Provided information —

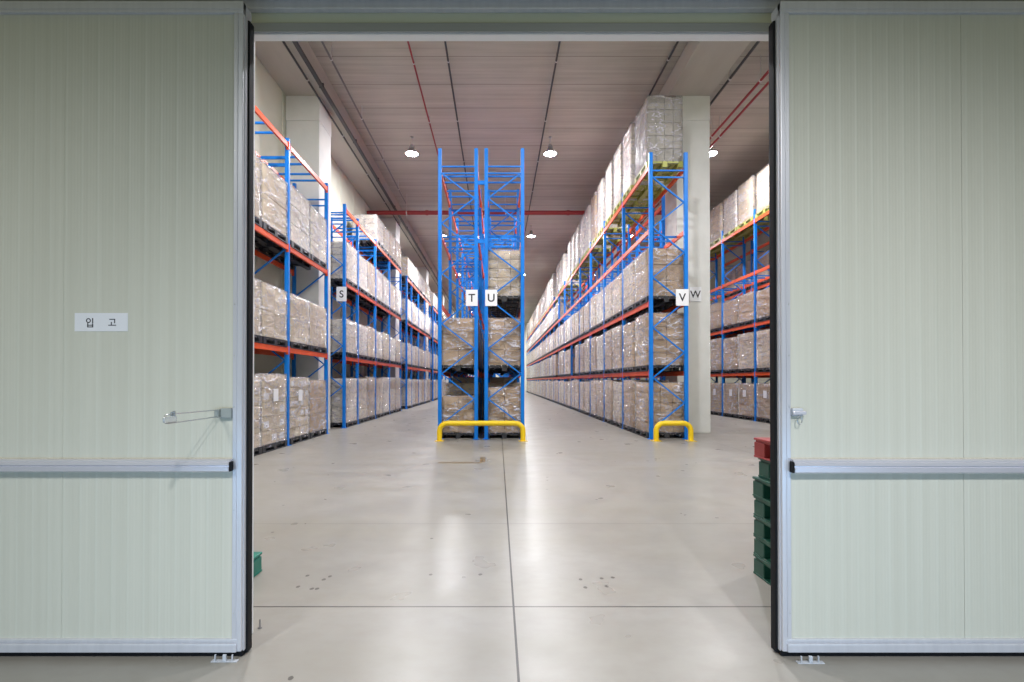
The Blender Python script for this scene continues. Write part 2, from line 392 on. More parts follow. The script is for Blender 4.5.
for ax, an in aisles:
    seq = 0
    for k in range(7):
        y = 7.2 + 9.6 * k
        lab = 'round white high-bay lamp lit above the %s, %s from the doorway' % (an, ORD[k])
        root = empty('high_bay_lamp', (ax, y, 9.35), lab, 'lamp', 'lit high-bay lamps')
        put('housing', LH, root); put('lens', LL, root); put('hanger', LC, root)
        ld = bpy.data.lights.new('high_bay_light', 'AREA'); ld.shape = 'DISK'; ld.size = 0.42; ld.energy = LAMP_POWER
        ld.color = (0.97, 0.97, 1.0)
        lo = bpy.data.objects.new('high_bay_light', ld); COL.objects.link(lo); lo.parent = root; lo.location = (0, 0, -0.03)

# ------------------------------------------------------------------ racks
POST = 0.092
def frame_meshes_cache(): return {}
FC = {}
def post_mesh(H):
    k = ('post', H)
    if k not in FC:
        b = MB(); b.box(-POST / 2, POST / 2, -0.04, 0.04, 0.008, H, M['blue'], 0.008)
        b.box(-0.08, 0.08, -0.075, 0.075, 0, 0.01, M['blue'])
        FC[k] = b.mesh('post')
    return FC[k]
def braces(D, H, flip):
    """(a, b) pairs in the frame's plane: level bars at the foot and head and a zigzag between"""
    n0, pitch = 0.30, 0.628
    L, Rr = (POST, D - POST) if not flip else (D - POST, POST)
    out = []
    z = H - 0.62; s = 0
    while z - pitch > 0.2:
        a, c = (L, Rr) if s == 0 else (Rr, L)
        out.append(((a, 0, z), (c, 0, z - pitch))); z -= pitch; s ^= 1
    out += [((POST, 0, H - 0.45), (D - POST, 0, H - 0.45)), ((POST, 0, H - 0.62), (D - POST, 0, H - 0.62))]
    return out
def brace_mesh(D, H, flip, i=None):
    k = ('br', round(D, 3), H, flip, i)
    if k not in FC:
        b = MB(); lst = braces(D, H, flip)
        for a, c in (lst if i is None else [lst[i]]): b.bar(a, c, 0.03, 0.042, M['blue'], (0, 1, 0))
        FC[k] = b.mesh('bracing' if i is None else 'brace')
    return FC[k]
def beam_mesh(L):
    k = ('beam', round(L, 3))
    if k not in FC:
        b = MB(); b.box(-0.022, 0.022, 0, L, -0.115, 0, M['orange'], 0.005)
        for y in (0, L - 0.008): b.box(-0.03, 0.034, y, y + 0.008, -0.155, 0.03, M['orange'])
        FC[k] = b.mesh('beam')
    return FC[k]
RACKS = {}
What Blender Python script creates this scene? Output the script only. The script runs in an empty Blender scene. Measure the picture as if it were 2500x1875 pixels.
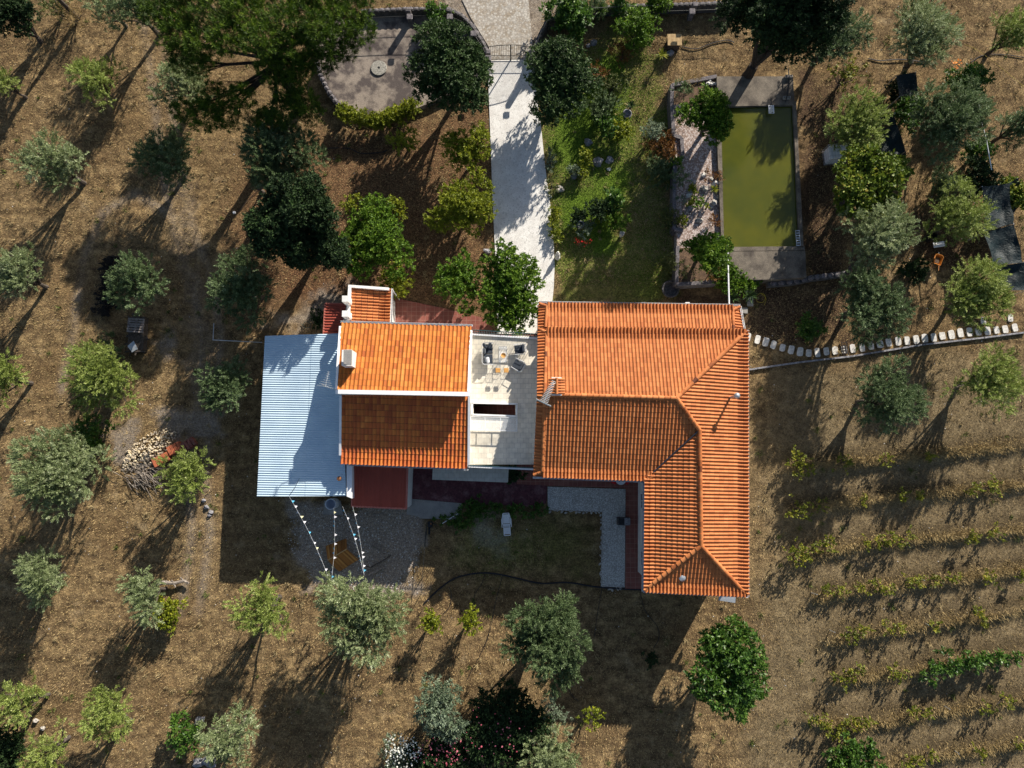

What you have to do — Repeat the records in full, exactly as they appear, without the pictures.

Final result —
The Blender Python script for this scene continues. Write part 2, from line 392 on. More parts follow. The script is for Blender 4.5.
for ax, an in aisles:
    seq = 0
    for k in range(7):
        y = 7.2 + 9.6 * k
        lab = 'round white high-bay lamp lit above the %s, %s from the doorway' % (an, ORD[k])
        root = empty('high_bay_lamp', (ax, y, 9.35), lab, 'lamp', 'lit high-bay lamps')
        put('housing', LH, root); put('lens', LL, root); put('hanger', LC, root)
        ld = bpy.data.lights.new('high_bay_light', 'AREA'); ld.shape = 'DISK'; ld.size = 0.42; ld.energy = LAMP_POWER
        ld.color = (0.97, 0.97, 1.0)
        lo = bpy.data.objects.new('high_bay_light', ld); COL.objects.link(lo); lo.parent = root; lo.location = (0, 0, -0.03)

# ------------------------------------------------------------------ racks
POST = 0.092
def frame_meshes_cache(): return {}
FC = {}
def post_mesh(H):
    k = ('post', H)
    if k not in FC:
        b = MB(); b.box(-POST / 2, POST / 2, -0.04, 0.04, 0.008, H, M['blue'], 0.008)
        b.box(-0.08, 0.08, -0.075, 0.075, 0, 0.01, M['blue'])
        FC[k] = b.mesh('post')
    return FC[k]
def braces(D, H, flip):
    """(a, b) pairs in the frame's plane: level bars at the foot and head and a zigzag between"""
    n0, pitch = 0.30, 0.628
    L, Rr = (POST, D - POST) if not flip else (D - POST, POST)
    out = []
    z = H - 0.62; s = 0
    while z - pitch > 0.2:
        a, c = (L, Rr) if s == 0 else (Rr, L)
        out.append(((a, 0, z), (c, 0, z - pitch))); z -= pitch; s ^= 1
    out += [((POST, 0, H - 0.45), (D - POST, 0, H - 0.45)), ((POST, 0, H - 0.62), (D - POST, 0, H - 0.62))]
    return out
def brace_mesh(D, H, flip, i=None):
    k = ('br', round(D, 3), H, flip, i)
    if k not in FC:
        b = MB(); lst = braces(D, H, flip)
        for a, c in (lst if i is None else [lst[i]]): b.bar(a, c, 0.03, 0.042, M['blue'], (0, 1, 0))
        FC[k] = b.mesh('bracing' if i is None else 'brace')
    return FC[k]
def beam_mesh(L):
    k = ('beam', round(L, 3))
    if k not in FC:
        b = MB(); b.box(-0.022, 0.022, 0, L, -0.115, 0, M['orange'], 0.005)
        for y in (0, L - 0.008): b.box(-0.03, 0.034, y, y + 0.008, -0.155, 0.03, M['orange'])
        FC[k] = b.mesh('beam')
    return FC[k]
RACKS = {}
What Blender Python script creates this scene? Output the script only. The script runs in an empty Blender scene. Measure the picture as if it were 2500x1875 pixels.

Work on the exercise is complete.